Data shown>
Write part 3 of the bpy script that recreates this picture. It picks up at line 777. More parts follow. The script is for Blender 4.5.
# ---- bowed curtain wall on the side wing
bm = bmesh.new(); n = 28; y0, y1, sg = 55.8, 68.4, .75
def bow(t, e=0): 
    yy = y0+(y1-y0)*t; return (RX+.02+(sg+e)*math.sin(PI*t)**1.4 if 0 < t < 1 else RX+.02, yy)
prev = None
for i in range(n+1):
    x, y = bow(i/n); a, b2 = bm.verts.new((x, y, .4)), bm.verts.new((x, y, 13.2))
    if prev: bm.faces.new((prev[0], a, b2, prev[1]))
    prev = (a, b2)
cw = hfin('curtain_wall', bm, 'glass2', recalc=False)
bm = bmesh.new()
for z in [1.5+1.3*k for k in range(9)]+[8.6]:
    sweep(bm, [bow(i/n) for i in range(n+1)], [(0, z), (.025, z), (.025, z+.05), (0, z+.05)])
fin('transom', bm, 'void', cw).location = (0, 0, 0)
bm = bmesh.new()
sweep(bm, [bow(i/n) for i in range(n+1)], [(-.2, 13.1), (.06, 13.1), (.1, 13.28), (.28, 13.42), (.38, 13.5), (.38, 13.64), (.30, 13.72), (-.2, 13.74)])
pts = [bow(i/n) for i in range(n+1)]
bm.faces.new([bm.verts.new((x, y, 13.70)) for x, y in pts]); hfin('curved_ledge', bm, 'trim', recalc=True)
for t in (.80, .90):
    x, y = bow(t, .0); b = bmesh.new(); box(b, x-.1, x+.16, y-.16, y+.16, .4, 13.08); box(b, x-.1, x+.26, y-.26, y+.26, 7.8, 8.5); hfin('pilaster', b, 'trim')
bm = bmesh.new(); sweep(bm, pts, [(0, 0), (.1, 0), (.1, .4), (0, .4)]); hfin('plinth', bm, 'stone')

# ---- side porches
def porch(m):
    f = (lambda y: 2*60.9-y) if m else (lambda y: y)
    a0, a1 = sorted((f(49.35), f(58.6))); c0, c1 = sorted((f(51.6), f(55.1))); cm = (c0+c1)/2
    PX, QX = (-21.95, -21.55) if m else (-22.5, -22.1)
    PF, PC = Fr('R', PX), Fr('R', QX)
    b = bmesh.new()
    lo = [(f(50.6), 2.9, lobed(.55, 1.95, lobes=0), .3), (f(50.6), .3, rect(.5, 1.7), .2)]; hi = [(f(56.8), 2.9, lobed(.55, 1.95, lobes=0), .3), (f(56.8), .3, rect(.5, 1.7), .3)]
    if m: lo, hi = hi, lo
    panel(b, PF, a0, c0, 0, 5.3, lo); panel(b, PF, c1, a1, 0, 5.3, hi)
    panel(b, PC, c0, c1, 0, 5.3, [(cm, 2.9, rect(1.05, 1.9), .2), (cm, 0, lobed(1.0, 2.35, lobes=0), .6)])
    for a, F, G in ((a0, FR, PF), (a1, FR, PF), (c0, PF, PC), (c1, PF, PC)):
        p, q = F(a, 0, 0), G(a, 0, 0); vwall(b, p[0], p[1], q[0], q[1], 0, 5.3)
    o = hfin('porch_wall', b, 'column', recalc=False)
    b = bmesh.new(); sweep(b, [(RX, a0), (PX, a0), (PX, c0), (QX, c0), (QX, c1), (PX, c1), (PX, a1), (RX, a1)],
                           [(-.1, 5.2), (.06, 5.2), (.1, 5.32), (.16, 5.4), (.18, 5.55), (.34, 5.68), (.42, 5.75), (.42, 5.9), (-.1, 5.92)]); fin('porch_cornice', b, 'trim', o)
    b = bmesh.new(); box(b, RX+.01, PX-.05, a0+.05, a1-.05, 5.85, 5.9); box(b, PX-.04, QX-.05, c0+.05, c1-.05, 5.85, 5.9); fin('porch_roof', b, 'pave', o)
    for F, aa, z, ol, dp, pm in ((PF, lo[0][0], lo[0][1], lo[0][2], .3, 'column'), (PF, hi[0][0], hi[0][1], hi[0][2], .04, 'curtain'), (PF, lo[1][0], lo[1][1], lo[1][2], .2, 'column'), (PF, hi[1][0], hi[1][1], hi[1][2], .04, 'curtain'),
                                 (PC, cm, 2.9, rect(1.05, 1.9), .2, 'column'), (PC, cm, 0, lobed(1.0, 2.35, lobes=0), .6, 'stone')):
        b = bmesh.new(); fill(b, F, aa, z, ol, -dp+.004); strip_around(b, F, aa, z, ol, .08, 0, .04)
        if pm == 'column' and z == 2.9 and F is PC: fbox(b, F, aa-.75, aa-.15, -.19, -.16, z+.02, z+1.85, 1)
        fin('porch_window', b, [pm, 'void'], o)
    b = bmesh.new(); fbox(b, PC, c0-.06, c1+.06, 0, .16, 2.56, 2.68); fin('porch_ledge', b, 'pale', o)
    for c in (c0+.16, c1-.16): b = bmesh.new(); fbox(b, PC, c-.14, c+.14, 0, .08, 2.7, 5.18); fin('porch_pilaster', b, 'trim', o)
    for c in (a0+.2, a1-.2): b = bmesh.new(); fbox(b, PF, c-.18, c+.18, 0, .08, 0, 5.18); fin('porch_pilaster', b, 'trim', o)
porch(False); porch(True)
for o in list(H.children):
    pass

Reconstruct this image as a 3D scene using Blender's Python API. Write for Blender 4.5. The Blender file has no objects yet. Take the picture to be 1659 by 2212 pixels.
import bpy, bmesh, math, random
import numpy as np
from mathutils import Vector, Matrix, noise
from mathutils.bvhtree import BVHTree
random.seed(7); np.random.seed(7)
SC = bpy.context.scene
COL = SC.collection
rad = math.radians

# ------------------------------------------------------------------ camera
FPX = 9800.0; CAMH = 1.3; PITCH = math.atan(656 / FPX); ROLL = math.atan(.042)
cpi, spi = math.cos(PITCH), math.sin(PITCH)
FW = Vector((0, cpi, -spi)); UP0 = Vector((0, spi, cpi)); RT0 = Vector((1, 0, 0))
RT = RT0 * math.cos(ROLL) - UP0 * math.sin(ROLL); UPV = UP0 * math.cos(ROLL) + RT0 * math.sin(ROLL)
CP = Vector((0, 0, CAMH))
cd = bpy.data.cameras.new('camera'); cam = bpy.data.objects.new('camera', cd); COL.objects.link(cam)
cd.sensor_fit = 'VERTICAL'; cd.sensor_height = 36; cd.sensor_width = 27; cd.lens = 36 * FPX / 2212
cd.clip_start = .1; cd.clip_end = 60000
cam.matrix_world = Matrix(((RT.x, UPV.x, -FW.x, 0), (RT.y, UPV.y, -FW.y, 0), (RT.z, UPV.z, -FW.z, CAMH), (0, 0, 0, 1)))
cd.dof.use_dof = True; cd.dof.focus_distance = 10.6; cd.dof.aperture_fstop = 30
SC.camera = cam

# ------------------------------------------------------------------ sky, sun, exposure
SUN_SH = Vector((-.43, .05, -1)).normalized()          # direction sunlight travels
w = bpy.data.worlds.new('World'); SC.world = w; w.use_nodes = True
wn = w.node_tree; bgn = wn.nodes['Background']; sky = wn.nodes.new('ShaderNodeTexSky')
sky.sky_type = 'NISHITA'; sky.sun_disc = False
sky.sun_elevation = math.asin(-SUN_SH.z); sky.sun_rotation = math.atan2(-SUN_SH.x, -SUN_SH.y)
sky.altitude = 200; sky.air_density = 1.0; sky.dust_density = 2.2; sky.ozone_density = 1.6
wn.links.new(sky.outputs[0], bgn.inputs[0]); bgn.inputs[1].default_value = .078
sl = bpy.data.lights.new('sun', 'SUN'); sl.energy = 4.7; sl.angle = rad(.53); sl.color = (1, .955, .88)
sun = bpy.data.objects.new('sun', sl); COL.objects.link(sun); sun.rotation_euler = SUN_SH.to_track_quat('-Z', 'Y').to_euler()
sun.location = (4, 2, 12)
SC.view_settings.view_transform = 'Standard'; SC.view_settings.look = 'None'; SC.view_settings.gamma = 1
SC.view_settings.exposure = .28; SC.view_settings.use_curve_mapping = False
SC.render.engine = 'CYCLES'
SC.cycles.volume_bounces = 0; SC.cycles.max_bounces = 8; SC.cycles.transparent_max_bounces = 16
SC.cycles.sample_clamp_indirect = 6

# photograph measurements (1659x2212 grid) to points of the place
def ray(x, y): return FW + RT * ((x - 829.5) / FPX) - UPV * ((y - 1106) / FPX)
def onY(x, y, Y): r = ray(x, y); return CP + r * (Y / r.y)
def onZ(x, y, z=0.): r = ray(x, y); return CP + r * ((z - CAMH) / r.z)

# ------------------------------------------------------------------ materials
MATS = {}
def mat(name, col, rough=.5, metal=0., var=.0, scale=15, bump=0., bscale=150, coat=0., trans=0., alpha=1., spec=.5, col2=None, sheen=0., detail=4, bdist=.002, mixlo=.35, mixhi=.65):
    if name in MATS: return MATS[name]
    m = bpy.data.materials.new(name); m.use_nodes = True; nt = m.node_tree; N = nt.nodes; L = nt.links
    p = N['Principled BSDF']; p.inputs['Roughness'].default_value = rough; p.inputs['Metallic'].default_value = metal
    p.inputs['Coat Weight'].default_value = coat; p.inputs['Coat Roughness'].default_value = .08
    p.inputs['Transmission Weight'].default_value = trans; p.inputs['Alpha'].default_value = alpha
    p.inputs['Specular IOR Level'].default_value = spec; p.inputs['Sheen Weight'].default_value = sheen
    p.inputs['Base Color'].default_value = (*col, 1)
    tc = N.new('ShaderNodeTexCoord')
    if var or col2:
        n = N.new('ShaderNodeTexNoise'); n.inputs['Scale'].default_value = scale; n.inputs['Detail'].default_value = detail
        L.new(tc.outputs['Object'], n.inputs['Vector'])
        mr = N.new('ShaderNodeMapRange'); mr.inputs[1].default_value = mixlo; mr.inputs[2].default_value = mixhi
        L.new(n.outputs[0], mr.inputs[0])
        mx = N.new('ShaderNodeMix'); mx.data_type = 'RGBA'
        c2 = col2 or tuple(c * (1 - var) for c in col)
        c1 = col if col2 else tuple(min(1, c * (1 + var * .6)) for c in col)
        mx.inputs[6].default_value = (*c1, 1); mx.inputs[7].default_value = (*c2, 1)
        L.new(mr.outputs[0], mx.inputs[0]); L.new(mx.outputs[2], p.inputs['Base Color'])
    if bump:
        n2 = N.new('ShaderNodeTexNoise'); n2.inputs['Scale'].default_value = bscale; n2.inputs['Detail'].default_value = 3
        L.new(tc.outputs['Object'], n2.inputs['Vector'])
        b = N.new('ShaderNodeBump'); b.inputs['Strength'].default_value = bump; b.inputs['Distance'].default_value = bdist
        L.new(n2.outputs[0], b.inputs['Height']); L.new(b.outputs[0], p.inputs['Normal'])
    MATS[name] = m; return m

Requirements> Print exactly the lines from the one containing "Reconstruct this image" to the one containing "rad = math.radians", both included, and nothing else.

Written answer>
Reconstruct this image as a 3D scene using Blender's Python API. Write for Blender 4.5. The Blender file has no objects yet. Take the picture to be 1659 by 2212 pixels.
import bpy, bmesh, math, random
import numpy as np
from mathutils import Vector, Matrix, noise
from mathutils.bvhtree import BVHTree
random.seed(7); np.random.seed(7)
SC = bpy.context.scene
COL = SC.collection
rad = math.radians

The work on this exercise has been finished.